Working in tech since 2010, I have seen the Brussels Effect first hand. It is extremely powerful at moving massive companies to rearrange budgets, resources, and teams to come up with novel ways to abide by the new regulations at scale. GDPR is a great example, which took technology companies by storm, forcing them to provide data transparency, safety, and control to the end user. At LinkedIn, we had an entire cross-company effort that touched nearly every team with hundreds of engineers contributing. That's a huge scale when it comes to changing something. Scale that is typically reserved for large, strategic, and moonshot initiatives -- though, this time for regulation’s sake.
The other way that EU regulation and taxation impacts broader digital business is that it causes innovation directly related to said regulation. Taken another way, it creates an opportunity for businesses to pop up and provide solutions. Take the GDPR example again, the need for privacy controls didn’t just stop at the larger tech companies -- it impacts all tech companies. In the same way that AWS, Microsoft Azure, and Google Cloud Platform unlock big company compute and storage resources for cheap, companies including the big cloud providers now offer scalable software tools for consumer data transparency, safety, and control to tech companies, big or small. How many times have you see the same “Can we sell your data via these cookies?” pop ups? The Brussels Effect creates further industry. I can even see the new taxation and regulation increasing the importance of software firms like TaxJar which provide simple, global APIs and tax liability tools for all businesses.
The last way the Brussels effect impacts the technology industry is that it inspires similar technology policy in other countries. The EU is trailblazing privacy, antitrust, and taxation regulation, and the whole world is taking notice. The concept of a digital technology company avoiding taxes in their home country by movement of financial entities internationally has been going on for some time, but the idea that, no matter where a company is operating, they need to pay a tax on the sale of digital goods to the country in which they are sold is novel in tech. After GDPR was announced, California followed suit with the California Consumer Privacy Act that was inspired by GDPR to better protect US citizen data privacy. As with global digital taxation, some of the moves haven’t been done before, and the EU is testing them out. Make sense since they don’t have much skin in the game of lost profits, but much to gain through taxation. At least they are calling a spade a spade and trying to increase what’s considered to be fair.

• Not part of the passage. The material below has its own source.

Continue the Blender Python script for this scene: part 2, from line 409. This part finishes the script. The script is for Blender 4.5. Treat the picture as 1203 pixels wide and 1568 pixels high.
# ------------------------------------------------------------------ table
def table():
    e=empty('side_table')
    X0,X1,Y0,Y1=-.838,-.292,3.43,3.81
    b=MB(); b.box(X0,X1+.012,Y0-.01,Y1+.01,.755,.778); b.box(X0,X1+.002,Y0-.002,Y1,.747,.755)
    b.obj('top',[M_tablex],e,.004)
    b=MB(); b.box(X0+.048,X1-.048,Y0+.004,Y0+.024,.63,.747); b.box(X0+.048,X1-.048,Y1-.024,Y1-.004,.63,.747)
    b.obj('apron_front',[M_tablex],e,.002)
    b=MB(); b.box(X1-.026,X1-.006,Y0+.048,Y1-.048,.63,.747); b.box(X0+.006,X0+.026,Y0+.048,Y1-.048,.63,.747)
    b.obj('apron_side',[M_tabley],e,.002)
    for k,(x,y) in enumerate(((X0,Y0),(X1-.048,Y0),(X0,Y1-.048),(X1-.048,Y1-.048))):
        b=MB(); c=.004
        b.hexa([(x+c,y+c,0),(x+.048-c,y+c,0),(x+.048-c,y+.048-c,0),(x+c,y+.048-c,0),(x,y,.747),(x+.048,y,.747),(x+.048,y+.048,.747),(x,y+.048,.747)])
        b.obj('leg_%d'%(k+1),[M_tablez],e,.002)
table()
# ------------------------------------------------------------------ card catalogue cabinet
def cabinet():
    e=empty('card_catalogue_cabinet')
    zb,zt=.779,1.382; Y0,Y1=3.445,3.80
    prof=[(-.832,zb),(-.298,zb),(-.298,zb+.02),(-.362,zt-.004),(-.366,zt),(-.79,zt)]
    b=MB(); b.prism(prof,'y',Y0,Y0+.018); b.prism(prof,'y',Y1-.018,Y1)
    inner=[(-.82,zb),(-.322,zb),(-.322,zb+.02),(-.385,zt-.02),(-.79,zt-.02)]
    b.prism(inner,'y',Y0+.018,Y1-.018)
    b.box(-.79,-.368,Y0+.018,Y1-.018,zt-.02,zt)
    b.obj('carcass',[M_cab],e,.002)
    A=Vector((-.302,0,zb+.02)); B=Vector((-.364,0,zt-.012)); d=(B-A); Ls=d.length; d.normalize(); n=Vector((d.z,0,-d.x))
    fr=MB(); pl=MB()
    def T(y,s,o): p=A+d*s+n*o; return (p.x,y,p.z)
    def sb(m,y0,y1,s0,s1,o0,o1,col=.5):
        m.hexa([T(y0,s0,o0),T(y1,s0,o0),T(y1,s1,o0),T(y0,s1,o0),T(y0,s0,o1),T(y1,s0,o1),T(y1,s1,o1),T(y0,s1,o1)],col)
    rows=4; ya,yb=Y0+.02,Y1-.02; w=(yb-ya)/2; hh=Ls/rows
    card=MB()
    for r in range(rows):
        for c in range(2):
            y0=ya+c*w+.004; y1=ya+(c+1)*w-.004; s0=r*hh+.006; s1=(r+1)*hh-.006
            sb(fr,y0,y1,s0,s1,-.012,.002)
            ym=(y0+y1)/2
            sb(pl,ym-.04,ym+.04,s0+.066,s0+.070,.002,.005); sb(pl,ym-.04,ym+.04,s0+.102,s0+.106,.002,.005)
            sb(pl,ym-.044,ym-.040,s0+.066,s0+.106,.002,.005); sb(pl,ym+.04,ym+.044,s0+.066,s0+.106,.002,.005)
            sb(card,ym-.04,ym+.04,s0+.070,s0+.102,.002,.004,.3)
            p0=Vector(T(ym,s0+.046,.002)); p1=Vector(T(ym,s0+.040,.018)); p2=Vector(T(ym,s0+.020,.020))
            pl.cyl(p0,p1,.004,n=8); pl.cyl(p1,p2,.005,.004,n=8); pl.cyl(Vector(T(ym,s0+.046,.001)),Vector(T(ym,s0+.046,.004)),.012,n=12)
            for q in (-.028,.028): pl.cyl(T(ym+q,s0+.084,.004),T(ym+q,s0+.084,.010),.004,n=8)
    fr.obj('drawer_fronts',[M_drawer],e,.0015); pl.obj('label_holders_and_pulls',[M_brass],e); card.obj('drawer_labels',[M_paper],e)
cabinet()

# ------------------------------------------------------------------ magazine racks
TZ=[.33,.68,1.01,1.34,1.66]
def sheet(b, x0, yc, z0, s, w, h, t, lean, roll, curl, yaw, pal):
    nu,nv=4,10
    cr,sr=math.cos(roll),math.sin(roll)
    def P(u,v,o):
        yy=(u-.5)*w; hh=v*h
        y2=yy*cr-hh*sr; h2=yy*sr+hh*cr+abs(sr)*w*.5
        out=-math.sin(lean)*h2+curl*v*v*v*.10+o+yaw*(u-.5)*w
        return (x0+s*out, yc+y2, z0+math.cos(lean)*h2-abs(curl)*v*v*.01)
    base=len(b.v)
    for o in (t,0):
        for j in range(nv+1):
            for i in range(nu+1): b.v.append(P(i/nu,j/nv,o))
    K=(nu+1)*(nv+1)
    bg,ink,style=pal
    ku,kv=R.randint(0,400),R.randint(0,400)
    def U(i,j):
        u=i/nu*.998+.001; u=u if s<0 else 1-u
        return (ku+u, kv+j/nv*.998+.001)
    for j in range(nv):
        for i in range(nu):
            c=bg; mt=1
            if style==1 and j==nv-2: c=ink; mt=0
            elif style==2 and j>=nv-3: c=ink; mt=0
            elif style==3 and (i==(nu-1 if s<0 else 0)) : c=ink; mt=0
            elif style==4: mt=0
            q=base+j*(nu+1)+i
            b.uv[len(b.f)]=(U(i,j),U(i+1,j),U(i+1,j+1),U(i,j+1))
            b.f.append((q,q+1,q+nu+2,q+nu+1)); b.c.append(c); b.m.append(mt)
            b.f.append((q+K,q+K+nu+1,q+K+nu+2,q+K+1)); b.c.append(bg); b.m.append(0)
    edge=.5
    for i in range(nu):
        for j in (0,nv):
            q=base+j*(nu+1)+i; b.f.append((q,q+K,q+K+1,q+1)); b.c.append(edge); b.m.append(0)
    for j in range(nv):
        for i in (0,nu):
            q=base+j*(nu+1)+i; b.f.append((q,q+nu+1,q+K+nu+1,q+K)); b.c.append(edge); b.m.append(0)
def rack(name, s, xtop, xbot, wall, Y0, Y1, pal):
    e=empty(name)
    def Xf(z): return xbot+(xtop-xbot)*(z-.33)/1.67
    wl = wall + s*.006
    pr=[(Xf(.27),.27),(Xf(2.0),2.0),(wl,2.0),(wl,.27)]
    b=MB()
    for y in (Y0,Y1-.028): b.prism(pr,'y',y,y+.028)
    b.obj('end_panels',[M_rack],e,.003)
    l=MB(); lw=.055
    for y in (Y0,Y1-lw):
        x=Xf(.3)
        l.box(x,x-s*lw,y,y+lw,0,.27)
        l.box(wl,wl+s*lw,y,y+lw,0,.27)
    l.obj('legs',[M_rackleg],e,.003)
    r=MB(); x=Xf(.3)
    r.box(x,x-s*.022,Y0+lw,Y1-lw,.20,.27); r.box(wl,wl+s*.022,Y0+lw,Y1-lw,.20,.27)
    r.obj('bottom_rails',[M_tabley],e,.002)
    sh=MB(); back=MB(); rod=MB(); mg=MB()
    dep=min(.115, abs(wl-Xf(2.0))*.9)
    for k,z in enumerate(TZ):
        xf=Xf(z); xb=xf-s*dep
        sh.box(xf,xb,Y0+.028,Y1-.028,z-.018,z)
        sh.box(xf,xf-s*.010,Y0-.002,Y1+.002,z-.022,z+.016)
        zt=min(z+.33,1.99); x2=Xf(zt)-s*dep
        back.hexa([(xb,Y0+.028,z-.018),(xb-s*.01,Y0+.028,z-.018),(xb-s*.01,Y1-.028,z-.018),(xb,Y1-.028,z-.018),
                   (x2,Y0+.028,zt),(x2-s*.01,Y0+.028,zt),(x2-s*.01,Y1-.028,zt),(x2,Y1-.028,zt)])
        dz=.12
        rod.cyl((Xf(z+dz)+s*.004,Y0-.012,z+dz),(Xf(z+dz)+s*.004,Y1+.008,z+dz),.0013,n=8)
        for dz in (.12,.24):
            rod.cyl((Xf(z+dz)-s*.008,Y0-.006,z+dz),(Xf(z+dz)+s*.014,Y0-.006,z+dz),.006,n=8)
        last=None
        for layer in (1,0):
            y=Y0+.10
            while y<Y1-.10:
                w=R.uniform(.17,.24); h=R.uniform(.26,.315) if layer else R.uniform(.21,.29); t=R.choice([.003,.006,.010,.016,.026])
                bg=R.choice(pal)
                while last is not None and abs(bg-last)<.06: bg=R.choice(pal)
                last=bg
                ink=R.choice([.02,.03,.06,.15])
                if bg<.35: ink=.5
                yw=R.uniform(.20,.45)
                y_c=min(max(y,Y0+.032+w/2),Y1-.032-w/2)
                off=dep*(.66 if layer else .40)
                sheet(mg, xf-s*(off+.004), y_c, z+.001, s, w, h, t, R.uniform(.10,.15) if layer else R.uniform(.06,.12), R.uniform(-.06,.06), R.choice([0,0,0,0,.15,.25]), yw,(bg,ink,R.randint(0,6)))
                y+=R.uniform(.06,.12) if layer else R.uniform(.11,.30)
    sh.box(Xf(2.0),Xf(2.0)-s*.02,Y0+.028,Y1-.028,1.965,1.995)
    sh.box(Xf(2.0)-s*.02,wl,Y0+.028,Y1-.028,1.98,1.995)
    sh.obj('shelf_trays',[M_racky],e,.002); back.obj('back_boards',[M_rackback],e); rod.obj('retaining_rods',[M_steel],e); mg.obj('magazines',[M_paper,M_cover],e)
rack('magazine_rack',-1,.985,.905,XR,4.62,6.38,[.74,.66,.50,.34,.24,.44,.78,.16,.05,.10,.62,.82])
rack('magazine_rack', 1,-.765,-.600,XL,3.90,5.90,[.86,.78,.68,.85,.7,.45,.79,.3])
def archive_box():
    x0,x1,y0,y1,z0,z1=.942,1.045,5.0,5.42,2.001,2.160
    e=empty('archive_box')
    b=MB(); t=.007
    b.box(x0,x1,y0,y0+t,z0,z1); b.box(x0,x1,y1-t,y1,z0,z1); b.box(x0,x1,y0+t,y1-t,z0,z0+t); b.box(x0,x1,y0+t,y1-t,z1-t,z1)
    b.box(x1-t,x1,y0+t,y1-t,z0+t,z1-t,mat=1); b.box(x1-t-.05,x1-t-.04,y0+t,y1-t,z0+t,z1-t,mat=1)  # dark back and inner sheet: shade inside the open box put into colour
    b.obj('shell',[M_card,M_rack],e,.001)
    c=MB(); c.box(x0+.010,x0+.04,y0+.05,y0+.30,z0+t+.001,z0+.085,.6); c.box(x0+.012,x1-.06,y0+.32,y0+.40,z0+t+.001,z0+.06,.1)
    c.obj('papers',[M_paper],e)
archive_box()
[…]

Of the three recent announcements, the first two -- the DSA and DMA -- were proposed in December by the EU. They are separate, but very much related. The DSA aims to help protect EU citizens by creating accountability of online platforms. Some examples include mechanisms for users to flag content, rules on how consumers can be traced (aka customer profiles), algorithm transparency, and access to data by researchers. On the other side, the DMA targets the power of internet gatekeepers over industry and consumers. Gatekeepers here are defined as large platforms who exceed a European market revenue of 6.5 billion euros, being present in at least three countries, and having at least 45 million active users per month. If a gatekeeper participates in anti competitive behavior, the most notable example being the Amazon use of third-party seller data to create competing lines of Amazon branded products, they can be fined up to 10% global revenue -- or broken up, but that’s not likely. With GDPR, we saw 4% global revenue at stake for noncompliance. We also have seen the EU not be shy about fining Google $8 billion. That’s a large chunk for any company, even those with high margins. What this comes down to then is that the proposals aim at privacy and antitrust concerns while ensuring that Big Tech doesn’t become too big and powerful.
The last of the announcements is the digital tax led by France, and while it isn’t fully agreed upon by all of the EU quite yet, the concept is well received. Individual nations are starting to follow suit like Spain and the UK. The current digital sales tax in France was paused over the last year while the US and the EU tried to work something out, but the 3% tax on all digital sales in France by technology companies like Google pulled in ~$400 million in 2019 alone. Not a small number, and a good reason to want to continue. That same digital sales tax is going to begin again next week as the US imposes its own tariffs on French created goods again on the 6th. At the same time, the US and technology companies are lobbying for a global digital tax reform, which makes sense -- it’s something to build once and scale.
While the EU’s Digital Services Act and the Digital Markets Act are proposals right now and will likely change as they make their way to legislation, and while I am a proponent of a free and open internet, I do see value in the proposals. As a consumer, they provide me control, privacy and transparency. As a business, they provide safeguards against anticompetitive behavior by incentivising technology companies through the use of fair and transparent competition rules -- and huge fines. Re: the digital tax, it’ll be harder to police, but I also believe that it’s necessary and has a pretty easy to see corollary to the sale of physical goods.
However, while I agree that this legislation is important, will benefit from it as a consumer, and am glad that the EU is taking a step forward to try and do what they can to protect, regulation efforts always take away from a company’s resource allocation towards building the next new product. While that might be ok in some instances, as with fair consumer features like reporting bad actors on platforms, it does make me wonder what else could have been built with all of those resources that will be diverted to meet the demands of each requirement, or what could have been done with the effort put into thinking about and instating the regulations in the first place. As with most decisions, there’s a balance trade-off. For most of us, software has leaned towards open and free, or fast and loose. That’s changing, and now we are trading off speed for quality control -- like most startups that become big companies.
With these proposals, and through the Brussels effect, we know that the global citizen, including those in the US, will benefit from increased transparency, safety, and control on internet platforms. In fact, the DSA and the DMA are shaping up to be a roadmap for how the US can further rope in Big Tech as they seek to squash similar anticompetitive behavior through the Google and Facebook antitrust lawsuits. While I am no lawyer, the regulation around antitrust doesn’t seem easy to come up with or defend. We discussed the need for new regulation that better fits the technology sector, and we are getting a forward-looking proposal that hits on incentives, likely without reversing mergers. The EU is taking a step forward to provide something to build off of, whether we like it or not, and it’s going to be interesting to see how the US responds to these actions. If history is any indicator, we know they’ll greatly influence tech’s common denominator.